Short of a military coup d'etat or acquiescence of Adolf Hitler in a coalition this prediction seemed flatly unfulfillable. Observers inclined, however, to see in General von Schleicher and Baron von Gayl precisely the pair who may be able to draw Adolf Hitler into a Junkers-Army-Fascist coalition, thus giving the Fatherland a fresh and iron front, potent in dealing with other nations.
Wilhelm III? Newsorgans controlled by Dr. Alfred Hugenberg, "Hearst of Germany" rumored that on President von Hindenburg's 85th birthday next October he will resign and place Germany in the hands of former Crown Prince Friedrich Wilhelm as Regent. At once Munich papers began to clamor for restoration of the Kingdom of Bavaria with former Crown Prince Rupprecht on the Throne. In Berlin last week was Viscount Rothermere, "Hearst of England." Flatly he asserted, "Germans have learned from their economic distress that monarchy is good for business." He prophesied the "rescue of the Reich" with a Hohenzollern on the Throne. Promptly at the von Hindenburg mansion a spokesman scouted these rumors, declared: "You cannot put it too strongly that the President will not resign."

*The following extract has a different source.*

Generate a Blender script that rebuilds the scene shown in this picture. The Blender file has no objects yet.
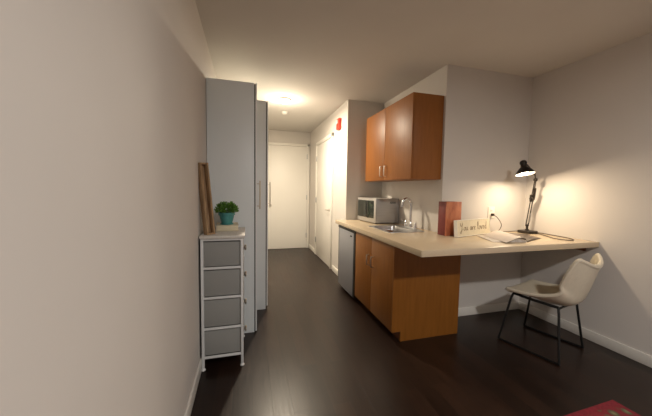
import bpy, bmesh, math, random
from mathutils import Vector, Matrix
random.seed(7)
S = bpy.context.scene
COL = S.collection
PI = math.pi

# ------------------------------------------------------------ materials
def new_mat(name):
    m = bpy.data.materials.new(name); m.use_nodes = True
    nt = m.node_tree
    return m, nt, nt.nodes['Principled BSDF']

def ramp(nt, fac, stops):
    r = nt.nodes.new('ShaderNodeValToRGB')
    els = r.color_ramp.elements
    while len(els) < len(stops): els.new(0.5)
    for e, (p, c) in zip(els, stops):
        e.position = p; e.color = (*c, 1)
    nt.links.new(fac, r.inputs[0])
    return r.outputs[0]

def coords(nt, scale=(1, 1, 1), rot=(0, 0, 0)):
    t = nt.nodes.new('ShaderNodeTexCoord'); mp = nt.nodes.new('ShaderNodeMapping')
    mp.inputs['Scale'].default_value = scale; mp.inputs['Rotation'].default_value = rot
    nt.links.new(t.outputs['Object'], mp.inputs[0])
    return mp.outputs[0]

def noise(nt, vec, scale, detail=3, rough=.5):
    n = nt.nodes.new('ShaderNodeTexNoise')
    n.inputs['Scale'].default_value = scale; n.inputs['Detail'].default_value = detail
    n.inputs['Roughness'].default_value = rough
    nt.links.new(vec, n.inputs['Vector'])
    return n.outputs['Fac']

def bump(nt, b, h, strength, dist=.002):
    n = nt.nodes.new('ShaderNodeBump')
    n.inputs['Strength'].default_value = strength; n.inputs['Distance'].default_value = dist
    nt.links.new(h, n.inputs['Height']); nt.links.new(n.outputs[0], b.inputs['Normal'])

def mat(name, col, rough=.5, metal=0, var=.06, scale=(1, 1, 1), nscale=30, bmp=0, spec=.5, bdist=.002):
    m, nt, b = new_mat(name)
    v = coords(nt, scale)
    f = noise(nt, v, nscale)
    lo = tuple(max(0, c * (1 - var)) for c in col); hi = tuple(min(1, c * (1 + var)) for c in col)
    nt.links.new(ramp(nt, f, [(.3, lo), (.7, hi)]), b.inputs['Base Color'])
    b.inputs['Roughness'].default_value = rough; b.inputs['Metallic'].default_value = metal
    b.inputs['Specular IOR Level'].default_value = spec
    if bmp: bump(nt, b, f, bmp, bdist)
    return m

def wood(name, cols, scale, nscale=4, rough=.4, spec=.5):
    m, nt, b = new_mat(name)
    v = coords(nt, scale)
    f = noise(nt, v, nscale, 6, .6)
    nt.links.new(ramp(nt, f, list(zip((.25, .5, .75), cols))), b.inputs['Base Color'])
    b.inputs['Roughness'].default_value = rough
    b.inputs['Specular IOR Level'].default_value = spec
    return m

def emis(name, col, strength):
    m, nt, b = new_mat(name)
    b.inputs['Base Color'].default_value = (*col, 1)
    b.inputs['Emission Color'].default_value = (*col, 1)
    b.inputs['Emission Strength'].default_value = strength
    return m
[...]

"Battlecry of Reaction." The new Cabinet's declaration of policy was called throughout Germany a battle cry of reaction. Declaring that "postWar German Governments have weakened the morale of the people by a system of State Socialism" including the dole, Chancellor von Papen declared that "this moral degeneration was enhanced by the class struggle with Bolshevism which, like a corroding poison, threatens to destroy our moral code."
"There must be a showdown!" cried Chancellor von Papen, then proposed somewhat vaguely to "force the building of a new Germany on the basis of the unchanging principles of Christianity."
Significantly the New Chancellor sought fiscal advice from former President of the Reichsbank, Dr. Hjalmar Schacht, who nearly wrecked the Young Plan Conference at The Hague by his truculent demands (TIME, Jan. 27, 1930). "It would be no calamity," snorted Dr. Schacht, "if the forthcoming Lausanne Conference should be indefinitely postponed."